▶ _Objective_
Up to and including the line with "d1, label='painted-over hinge')", reproduce the listing below exactly, beginning at its first line.

▶ _Information provided_
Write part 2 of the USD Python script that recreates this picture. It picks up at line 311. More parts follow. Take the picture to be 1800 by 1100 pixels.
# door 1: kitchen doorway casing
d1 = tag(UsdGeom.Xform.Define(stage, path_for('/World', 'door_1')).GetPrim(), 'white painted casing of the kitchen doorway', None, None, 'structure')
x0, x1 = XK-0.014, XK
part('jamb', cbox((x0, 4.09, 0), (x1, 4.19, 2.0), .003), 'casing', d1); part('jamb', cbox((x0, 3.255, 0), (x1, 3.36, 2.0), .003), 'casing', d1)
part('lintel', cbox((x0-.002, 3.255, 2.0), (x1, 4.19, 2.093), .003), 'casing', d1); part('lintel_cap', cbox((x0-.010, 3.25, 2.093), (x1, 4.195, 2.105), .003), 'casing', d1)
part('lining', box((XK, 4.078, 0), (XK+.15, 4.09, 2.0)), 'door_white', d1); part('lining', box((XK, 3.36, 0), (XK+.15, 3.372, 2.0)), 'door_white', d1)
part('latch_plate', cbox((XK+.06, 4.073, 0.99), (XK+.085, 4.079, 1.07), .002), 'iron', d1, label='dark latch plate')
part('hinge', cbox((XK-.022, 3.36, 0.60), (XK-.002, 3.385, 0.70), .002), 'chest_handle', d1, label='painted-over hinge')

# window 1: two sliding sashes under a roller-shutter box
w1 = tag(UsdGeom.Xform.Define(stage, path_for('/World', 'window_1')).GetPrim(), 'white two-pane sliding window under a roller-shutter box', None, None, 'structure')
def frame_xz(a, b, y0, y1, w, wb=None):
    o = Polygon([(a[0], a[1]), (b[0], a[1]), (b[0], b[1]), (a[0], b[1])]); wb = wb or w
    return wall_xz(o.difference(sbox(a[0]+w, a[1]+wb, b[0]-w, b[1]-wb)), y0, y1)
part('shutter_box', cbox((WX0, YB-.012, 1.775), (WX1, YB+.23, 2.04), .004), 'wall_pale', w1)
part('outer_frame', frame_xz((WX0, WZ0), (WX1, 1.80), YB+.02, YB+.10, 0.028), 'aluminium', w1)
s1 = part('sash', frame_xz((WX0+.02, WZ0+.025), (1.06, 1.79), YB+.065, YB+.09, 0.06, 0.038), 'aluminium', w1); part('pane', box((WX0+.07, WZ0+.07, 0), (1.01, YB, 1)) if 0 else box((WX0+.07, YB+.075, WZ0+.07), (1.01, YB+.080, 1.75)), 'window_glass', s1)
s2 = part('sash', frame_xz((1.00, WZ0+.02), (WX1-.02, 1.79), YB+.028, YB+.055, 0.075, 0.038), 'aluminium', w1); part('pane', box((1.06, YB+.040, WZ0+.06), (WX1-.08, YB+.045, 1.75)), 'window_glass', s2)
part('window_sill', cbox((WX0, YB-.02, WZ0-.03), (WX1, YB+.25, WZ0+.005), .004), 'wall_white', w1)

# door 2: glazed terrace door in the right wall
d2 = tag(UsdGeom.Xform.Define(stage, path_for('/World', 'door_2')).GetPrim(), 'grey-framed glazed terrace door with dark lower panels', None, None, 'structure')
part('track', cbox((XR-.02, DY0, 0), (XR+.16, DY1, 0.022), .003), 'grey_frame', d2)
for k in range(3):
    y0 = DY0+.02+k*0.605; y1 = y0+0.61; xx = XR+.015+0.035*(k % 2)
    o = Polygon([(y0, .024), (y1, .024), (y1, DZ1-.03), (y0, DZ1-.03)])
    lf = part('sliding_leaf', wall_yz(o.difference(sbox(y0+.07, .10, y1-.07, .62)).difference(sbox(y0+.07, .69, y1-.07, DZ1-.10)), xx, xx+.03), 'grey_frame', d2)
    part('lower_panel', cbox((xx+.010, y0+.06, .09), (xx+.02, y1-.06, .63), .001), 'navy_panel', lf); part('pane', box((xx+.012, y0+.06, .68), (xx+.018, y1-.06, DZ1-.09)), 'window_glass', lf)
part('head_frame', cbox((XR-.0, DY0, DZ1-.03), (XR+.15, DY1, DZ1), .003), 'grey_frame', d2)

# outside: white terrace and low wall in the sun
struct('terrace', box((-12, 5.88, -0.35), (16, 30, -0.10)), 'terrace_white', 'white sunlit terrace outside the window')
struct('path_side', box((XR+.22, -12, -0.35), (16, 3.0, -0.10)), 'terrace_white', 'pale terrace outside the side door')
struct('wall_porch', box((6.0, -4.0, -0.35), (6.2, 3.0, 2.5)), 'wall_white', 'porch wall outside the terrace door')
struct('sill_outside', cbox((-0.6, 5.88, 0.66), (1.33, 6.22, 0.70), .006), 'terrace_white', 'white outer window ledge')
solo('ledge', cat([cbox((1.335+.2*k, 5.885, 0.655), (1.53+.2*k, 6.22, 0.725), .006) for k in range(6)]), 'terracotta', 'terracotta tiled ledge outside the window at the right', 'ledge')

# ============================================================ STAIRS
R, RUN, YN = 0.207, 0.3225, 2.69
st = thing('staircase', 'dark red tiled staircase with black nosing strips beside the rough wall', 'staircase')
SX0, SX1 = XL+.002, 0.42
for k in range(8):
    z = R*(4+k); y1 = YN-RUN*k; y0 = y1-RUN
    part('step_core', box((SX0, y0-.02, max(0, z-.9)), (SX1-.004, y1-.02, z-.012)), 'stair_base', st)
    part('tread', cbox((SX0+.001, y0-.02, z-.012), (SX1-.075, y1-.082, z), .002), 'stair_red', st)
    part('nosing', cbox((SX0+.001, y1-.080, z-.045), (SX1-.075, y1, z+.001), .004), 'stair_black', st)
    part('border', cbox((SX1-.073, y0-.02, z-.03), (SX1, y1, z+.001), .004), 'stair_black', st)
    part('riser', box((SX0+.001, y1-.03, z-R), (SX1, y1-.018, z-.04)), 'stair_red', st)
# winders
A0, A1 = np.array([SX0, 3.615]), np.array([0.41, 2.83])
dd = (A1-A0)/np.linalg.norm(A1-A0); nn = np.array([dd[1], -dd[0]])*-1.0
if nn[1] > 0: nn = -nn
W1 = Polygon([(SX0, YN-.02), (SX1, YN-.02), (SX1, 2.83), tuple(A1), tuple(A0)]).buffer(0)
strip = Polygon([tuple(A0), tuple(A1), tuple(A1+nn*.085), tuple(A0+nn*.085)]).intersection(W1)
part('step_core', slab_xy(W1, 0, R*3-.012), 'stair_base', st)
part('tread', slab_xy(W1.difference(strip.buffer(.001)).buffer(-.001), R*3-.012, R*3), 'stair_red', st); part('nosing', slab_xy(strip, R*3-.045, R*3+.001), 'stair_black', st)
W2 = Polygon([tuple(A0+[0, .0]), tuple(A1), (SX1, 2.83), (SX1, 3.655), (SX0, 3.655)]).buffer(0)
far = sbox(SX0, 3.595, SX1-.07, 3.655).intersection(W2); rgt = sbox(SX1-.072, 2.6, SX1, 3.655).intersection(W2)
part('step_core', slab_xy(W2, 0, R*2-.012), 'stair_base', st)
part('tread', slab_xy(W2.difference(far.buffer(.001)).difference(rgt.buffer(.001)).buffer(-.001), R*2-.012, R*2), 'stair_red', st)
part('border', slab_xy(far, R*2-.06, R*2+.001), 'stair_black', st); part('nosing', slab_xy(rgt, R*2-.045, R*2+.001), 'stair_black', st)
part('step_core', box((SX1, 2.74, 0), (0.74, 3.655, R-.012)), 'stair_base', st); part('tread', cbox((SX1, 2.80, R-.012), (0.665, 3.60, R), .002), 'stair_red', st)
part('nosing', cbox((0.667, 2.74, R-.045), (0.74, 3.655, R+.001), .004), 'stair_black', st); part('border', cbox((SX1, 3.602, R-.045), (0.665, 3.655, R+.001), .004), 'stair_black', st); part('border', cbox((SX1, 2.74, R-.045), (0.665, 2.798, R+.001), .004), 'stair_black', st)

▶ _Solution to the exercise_
Write part 2 of the USD Python script that recreates this picture. It picks up at line 311. More parts follow. Take the picture to be 1800 by 1100 pixels.
# door 1: kitchen doorway casing
d1 = tag(UsdGeom.Xform.Define(stage, path_for('/World', 'door_1')).GetPrim(), 'white painted casing of the kitchen doorway', None, None, 'structure')
x0, x1 = XK-0.014, XK
part('jamb', cbox((x0, 4.09, 0), (x1, 4.19, 2.0), .003), 'casing', d1); part('jamb', cbox((x0, 3.255, 0), (x1, 3.36, 2.0), .003), 'casing', d1)
part('lintel', cbox((x0-.002, 3.255, 2.0), (x1, 4.19, 2.093), .003), 'casing', d1); part('lintel_cap', cbox((x0-.010, 3.25, 2.093), (x1, 4.195, 2.105), .003), 'casing', d1)
part('lining', box((XK, 4.078, 0), (XK+.15, 4.09, 2.0)), 'door_white', d1); part('lining', box((XK, 3.36, 0), (XK+.15, 3.372, 2.0)), 'door_white', d1)
part('latch_plate', cbox((XK+.06, 4.073, 0.99), (XK+.085, 4.079, 1.07), .002), 'iron', d1, label='dark latch plate')
part('hinge', cbox((XK-.022, 3.36, 0.60), (XK-.002, 3.385, 0.70), .002), 'chest_handle', d1, label='painted-over hinge')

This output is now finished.